* [Supplied data]
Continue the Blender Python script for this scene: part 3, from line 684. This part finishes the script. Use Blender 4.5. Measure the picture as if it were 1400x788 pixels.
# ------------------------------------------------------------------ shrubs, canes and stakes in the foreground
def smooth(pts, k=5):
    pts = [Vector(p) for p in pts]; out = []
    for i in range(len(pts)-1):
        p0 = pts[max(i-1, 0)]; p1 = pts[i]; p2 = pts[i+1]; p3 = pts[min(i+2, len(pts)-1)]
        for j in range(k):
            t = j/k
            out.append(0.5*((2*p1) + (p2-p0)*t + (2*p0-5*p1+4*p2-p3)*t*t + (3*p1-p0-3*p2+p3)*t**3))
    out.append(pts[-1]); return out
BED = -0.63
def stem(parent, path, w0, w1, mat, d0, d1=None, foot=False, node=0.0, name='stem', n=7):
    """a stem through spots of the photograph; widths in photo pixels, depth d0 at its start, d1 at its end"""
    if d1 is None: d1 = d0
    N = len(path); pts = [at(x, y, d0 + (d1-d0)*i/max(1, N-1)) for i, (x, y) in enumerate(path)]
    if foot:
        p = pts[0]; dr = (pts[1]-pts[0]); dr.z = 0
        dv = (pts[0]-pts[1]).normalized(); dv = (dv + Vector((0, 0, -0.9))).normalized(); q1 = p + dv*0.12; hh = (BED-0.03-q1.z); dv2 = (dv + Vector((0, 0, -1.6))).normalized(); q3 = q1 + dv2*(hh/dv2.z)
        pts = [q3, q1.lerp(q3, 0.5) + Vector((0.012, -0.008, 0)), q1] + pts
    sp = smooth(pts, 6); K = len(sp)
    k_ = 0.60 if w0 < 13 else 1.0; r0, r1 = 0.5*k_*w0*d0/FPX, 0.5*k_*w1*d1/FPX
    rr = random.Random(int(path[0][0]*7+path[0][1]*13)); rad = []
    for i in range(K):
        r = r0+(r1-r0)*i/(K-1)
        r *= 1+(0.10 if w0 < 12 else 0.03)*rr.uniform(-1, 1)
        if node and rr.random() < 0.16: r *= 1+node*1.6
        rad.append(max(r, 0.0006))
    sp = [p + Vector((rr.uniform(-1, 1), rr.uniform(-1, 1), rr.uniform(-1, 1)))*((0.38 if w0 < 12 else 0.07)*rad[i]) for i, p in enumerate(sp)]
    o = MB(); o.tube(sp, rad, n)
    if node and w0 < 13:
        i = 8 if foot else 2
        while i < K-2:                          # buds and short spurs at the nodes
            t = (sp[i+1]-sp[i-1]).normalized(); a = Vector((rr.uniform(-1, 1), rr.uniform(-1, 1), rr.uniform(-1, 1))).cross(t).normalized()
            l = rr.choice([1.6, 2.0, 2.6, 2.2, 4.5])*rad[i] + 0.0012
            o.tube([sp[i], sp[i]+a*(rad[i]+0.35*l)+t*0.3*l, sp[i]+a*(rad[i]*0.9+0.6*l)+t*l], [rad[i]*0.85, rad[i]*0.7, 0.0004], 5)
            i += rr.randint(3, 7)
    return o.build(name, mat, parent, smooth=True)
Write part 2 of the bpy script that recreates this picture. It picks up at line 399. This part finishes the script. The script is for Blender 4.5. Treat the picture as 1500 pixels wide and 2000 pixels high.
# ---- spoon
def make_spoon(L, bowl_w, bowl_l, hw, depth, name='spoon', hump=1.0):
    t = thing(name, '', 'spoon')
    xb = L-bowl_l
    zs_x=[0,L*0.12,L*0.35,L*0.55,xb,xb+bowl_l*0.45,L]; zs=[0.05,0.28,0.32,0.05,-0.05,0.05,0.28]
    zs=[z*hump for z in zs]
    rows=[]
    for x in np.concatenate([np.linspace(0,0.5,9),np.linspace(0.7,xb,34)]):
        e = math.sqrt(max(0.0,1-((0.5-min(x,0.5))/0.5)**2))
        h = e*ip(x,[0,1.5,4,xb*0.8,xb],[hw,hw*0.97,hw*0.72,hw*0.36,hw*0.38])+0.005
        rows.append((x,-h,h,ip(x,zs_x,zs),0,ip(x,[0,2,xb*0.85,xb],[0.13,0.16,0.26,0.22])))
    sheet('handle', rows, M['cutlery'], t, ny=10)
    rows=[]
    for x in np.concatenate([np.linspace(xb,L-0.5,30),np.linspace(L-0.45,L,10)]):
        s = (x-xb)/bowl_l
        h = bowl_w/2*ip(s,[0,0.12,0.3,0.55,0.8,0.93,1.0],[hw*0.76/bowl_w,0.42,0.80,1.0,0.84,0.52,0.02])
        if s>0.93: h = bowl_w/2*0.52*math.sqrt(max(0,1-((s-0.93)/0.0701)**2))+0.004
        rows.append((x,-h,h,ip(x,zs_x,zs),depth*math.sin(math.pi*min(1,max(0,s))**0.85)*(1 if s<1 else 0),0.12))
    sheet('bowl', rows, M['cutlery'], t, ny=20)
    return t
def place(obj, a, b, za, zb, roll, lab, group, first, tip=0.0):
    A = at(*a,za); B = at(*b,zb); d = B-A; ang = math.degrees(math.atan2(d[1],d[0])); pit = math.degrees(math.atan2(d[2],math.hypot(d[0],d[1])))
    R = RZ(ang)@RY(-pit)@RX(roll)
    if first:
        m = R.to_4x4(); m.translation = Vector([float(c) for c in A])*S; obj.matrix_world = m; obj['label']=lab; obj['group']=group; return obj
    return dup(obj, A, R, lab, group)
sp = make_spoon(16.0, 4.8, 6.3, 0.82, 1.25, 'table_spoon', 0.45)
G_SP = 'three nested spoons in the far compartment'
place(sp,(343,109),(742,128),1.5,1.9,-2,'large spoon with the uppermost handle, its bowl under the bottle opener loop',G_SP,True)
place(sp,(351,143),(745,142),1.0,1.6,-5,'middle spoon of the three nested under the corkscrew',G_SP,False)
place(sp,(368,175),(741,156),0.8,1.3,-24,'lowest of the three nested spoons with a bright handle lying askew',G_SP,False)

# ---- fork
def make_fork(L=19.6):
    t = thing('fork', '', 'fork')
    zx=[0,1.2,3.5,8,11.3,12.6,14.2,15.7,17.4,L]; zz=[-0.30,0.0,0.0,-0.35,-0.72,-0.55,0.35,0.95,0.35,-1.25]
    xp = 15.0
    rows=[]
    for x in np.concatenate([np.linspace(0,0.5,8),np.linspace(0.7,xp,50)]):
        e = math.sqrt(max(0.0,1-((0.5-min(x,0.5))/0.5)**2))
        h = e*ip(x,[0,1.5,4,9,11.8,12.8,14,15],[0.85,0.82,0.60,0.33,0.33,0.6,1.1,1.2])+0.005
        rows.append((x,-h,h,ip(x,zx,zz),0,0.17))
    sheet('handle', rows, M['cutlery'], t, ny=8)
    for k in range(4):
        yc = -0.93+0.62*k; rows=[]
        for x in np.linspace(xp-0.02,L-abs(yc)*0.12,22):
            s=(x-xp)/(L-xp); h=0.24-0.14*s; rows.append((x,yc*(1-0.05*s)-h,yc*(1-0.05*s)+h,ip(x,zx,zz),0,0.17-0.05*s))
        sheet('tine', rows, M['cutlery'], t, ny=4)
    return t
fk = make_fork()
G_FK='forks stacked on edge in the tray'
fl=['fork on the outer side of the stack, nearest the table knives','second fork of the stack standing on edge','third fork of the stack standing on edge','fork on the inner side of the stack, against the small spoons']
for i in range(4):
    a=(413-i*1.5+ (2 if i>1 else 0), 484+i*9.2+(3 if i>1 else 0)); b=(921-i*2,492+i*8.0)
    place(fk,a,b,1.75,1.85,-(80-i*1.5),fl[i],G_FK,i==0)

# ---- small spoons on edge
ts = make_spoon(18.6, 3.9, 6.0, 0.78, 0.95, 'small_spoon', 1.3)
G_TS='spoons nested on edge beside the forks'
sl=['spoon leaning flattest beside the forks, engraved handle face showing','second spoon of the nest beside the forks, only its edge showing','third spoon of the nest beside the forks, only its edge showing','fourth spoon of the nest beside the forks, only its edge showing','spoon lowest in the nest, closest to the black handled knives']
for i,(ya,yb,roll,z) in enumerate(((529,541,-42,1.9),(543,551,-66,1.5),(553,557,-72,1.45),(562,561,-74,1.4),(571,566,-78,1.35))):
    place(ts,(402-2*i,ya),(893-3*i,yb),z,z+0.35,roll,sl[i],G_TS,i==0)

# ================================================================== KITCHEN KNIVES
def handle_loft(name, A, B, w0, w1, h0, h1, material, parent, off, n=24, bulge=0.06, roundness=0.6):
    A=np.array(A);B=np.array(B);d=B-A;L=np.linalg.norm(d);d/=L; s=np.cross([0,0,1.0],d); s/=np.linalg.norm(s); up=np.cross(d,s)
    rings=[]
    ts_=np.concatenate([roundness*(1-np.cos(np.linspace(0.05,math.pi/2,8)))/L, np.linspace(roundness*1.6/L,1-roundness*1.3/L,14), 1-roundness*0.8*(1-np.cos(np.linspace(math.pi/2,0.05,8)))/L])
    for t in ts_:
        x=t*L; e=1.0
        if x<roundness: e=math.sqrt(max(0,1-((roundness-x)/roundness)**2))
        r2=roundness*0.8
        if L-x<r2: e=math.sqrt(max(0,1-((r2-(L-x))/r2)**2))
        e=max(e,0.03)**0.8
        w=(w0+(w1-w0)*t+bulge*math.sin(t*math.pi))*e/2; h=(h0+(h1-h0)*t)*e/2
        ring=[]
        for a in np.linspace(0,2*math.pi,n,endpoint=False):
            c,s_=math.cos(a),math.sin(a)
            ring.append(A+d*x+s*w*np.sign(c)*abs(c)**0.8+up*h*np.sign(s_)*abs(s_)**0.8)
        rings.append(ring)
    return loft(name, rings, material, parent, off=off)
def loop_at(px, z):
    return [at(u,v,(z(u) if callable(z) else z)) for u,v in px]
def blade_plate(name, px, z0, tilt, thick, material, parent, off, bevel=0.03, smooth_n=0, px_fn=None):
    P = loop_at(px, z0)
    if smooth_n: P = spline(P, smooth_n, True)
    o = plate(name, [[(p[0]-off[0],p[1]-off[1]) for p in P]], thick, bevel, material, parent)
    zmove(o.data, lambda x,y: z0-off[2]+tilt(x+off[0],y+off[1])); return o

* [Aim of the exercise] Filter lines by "This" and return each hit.

* [Output of the exercise]
Continue the Blender Python script for this scene: part 3, from line 684. This part finishes the script. Use Blender 4.5. Measure the picture as if it were 1400x788 pixels.
Write part 2 of the bpy script that recreates this picture. It picks up at line 399. This part finishes the script. The script is for Blender 4.5. Treat the picture as 1500 pixels wide and 2000 pixels high.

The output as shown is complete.